Maybe Donald Trump’s personal attorney Rudy Giuliani needs to learn how to lock his phone.
According to NBC News, Giuliani butt-dialed one of its reporters on at least two occasions, allowing the writer to overhear Trump’s hype man mouthpiece discussing how much he needs cold, hard cash and bad-mouthing the Bidens (Joe and his son, Hunter).
NBC reporter Rich Schapiro explains he could only make out some of what Giuliani shared in an inadvertent voicemail he left on Schapiro’s phone late the night of Oct. 16.
But what could be clearly discerned from the 3-minute recording is Giuliani telling an unidentified man on the call, “we need some money.” As NBC reports:
Giuliani can be heard telling the man that he’s “got to call Robert again tomorrow.”
“Is Robert around?” Giuliani asks.
“He’s in Turkey,” the man responds.
Giuliani replies instantly. “The problem is we need some money.”
The two men then go silent. Nine seconds pass. No word is spoken. Then Giuliani chimes in again.

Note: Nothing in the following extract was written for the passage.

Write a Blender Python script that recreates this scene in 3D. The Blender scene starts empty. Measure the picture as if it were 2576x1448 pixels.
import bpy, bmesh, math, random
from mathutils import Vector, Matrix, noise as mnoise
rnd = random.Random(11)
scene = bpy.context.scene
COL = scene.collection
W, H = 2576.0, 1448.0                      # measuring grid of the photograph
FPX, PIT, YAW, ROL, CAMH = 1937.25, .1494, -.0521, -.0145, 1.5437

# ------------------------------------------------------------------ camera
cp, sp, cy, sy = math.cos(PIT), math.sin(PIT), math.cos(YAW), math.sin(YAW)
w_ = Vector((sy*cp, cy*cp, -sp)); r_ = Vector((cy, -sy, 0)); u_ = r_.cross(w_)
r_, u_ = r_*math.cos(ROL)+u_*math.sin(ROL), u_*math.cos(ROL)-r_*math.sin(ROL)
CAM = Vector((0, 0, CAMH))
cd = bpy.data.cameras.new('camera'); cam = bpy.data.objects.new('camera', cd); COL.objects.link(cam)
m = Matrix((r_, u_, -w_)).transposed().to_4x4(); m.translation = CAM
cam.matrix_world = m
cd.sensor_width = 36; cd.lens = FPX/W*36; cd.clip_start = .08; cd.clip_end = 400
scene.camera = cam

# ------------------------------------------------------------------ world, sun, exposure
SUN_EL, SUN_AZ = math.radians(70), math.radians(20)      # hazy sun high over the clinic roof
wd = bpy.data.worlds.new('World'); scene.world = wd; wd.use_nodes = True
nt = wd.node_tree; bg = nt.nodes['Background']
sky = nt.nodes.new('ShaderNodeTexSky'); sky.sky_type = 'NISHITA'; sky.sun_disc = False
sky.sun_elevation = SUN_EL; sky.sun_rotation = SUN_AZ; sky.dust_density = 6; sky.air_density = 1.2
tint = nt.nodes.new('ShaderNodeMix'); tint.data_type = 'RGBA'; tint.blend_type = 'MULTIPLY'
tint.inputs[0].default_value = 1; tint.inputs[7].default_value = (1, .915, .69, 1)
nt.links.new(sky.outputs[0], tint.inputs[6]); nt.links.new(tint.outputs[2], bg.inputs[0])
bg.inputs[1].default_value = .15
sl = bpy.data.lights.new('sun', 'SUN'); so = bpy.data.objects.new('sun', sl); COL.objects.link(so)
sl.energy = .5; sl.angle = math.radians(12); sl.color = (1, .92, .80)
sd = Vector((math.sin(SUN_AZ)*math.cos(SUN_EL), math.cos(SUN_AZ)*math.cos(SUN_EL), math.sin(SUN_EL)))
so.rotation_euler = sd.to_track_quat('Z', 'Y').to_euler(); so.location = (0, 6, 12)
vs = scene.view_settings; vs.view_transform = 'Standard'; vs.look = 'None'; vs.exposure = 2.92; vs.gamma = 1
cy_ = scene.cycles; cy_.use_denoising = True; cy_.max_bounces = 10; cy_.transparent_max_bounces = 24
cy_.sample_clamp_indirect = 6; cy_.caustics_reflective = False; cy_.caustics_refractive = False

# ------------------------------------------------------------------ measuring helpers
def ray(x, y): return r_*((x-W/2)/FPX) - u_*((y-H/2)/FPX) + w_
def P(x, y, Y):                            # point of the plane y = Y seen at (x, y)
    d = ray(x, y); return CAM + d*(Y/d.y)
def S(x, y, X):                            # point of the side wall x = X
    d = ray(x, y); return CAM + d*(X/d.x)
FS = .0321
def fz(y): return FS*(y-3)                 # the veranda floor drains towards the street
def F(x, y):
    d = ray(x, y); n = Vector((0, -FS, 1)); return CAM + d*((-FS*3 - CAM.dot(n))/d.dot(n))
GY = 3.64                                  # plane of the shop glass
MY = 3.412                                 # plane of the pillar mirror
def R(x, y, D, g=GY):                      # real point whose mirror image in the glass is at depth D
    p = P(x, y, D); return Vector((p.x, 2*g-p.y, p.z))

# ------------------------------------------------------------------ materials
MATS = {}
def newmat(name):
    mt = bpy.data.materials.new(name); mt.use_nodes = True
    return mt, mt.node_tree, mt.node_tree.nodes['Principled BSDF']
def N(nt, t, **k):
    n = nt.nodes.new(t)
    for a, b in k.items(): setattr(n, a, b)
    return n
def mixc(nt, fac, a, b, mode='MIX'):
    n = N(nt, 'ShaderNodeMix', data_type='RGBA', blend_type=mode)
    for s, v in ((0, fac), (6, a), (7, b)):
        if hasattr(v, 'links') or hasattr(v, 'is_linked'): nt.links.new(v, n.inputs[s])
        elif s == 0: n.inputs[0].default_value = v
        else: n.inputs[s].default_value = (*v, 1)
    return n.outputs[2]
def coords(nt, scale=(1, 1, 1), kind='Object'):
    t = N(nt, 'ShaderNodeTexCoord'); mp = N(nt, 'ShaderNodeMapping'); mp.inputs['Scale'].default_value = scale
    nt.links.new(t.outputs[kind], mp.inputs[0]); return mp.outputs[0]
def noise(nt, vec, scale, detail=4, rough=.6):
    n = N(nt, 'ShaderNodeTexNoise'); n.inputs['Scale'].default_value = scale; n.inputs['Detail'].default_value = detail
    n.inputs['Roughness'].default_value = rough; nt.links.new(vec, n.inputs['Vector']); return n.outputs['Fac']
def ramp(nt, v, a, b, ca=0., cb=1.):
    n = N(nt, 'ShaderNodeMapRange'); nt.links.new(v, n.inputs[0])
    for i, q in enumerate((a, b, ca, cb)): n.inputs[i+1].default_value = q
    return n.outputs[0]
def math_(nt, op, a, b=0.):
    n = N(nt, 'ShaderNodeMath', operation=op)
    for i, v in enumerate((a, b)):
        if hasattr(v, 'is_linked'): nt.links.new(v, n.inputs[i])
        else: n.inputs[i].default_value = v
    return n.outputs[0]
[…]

“We need a few hundred thousand,” he says.
It’s unclear who “Robert” is or what exactly Giuliani and the other man are discussing, but NBC reports that Giuliani has ties to a lawyer named Robert Mangus who did work in Turkey for a firm both he and Giuliani worked for.
Mangus did not return a call for comment, NBC reports.
Then, in a second, earlier butt-dial in September to the same reporter, Giuliani can be heard bad-mouthing former Vice President and Democratic presidential hopeful Joe Biden and his son, Hunter.
In that call, Giuliani, again speaking with an unidentified man, can be heard spouting what has been debunked in various media reports as conspiracy theories about the Bidens.
Per NBC:
“I expected it would happen,” Giuliani says at the start of the recording. “The minute you touch on one of the protected people, they go crazy. They come after you.”
“You got the truth on your side,” an unidentified man says.
“It’s very powerful,” Giuliani replies.
Giuliani spends the entire three minutes railing against the Bidens. He can be heard recycling many of the unfounded allegations he has been making on cable news and in interviews with print reporters.
Among the claims: that Biden intervened to stop an investigation of a Ukrainian gas company because his son Hunter sat on the board, and that Hunter Biden traded on his father’s position as vice president to earn $1.5 billion from Chinese investors.
Butt-dialed calls always tend to lead to at least some confusion, if not downright awkwardness, for both the butt-dialer and the butt-dialee.
But as The Week points out, Giuliani’s inadvertent dials to NBC are among at least five instances of his calls going astray, name-checking butt-dials to reporters at the Washington Post, Politico and Axios.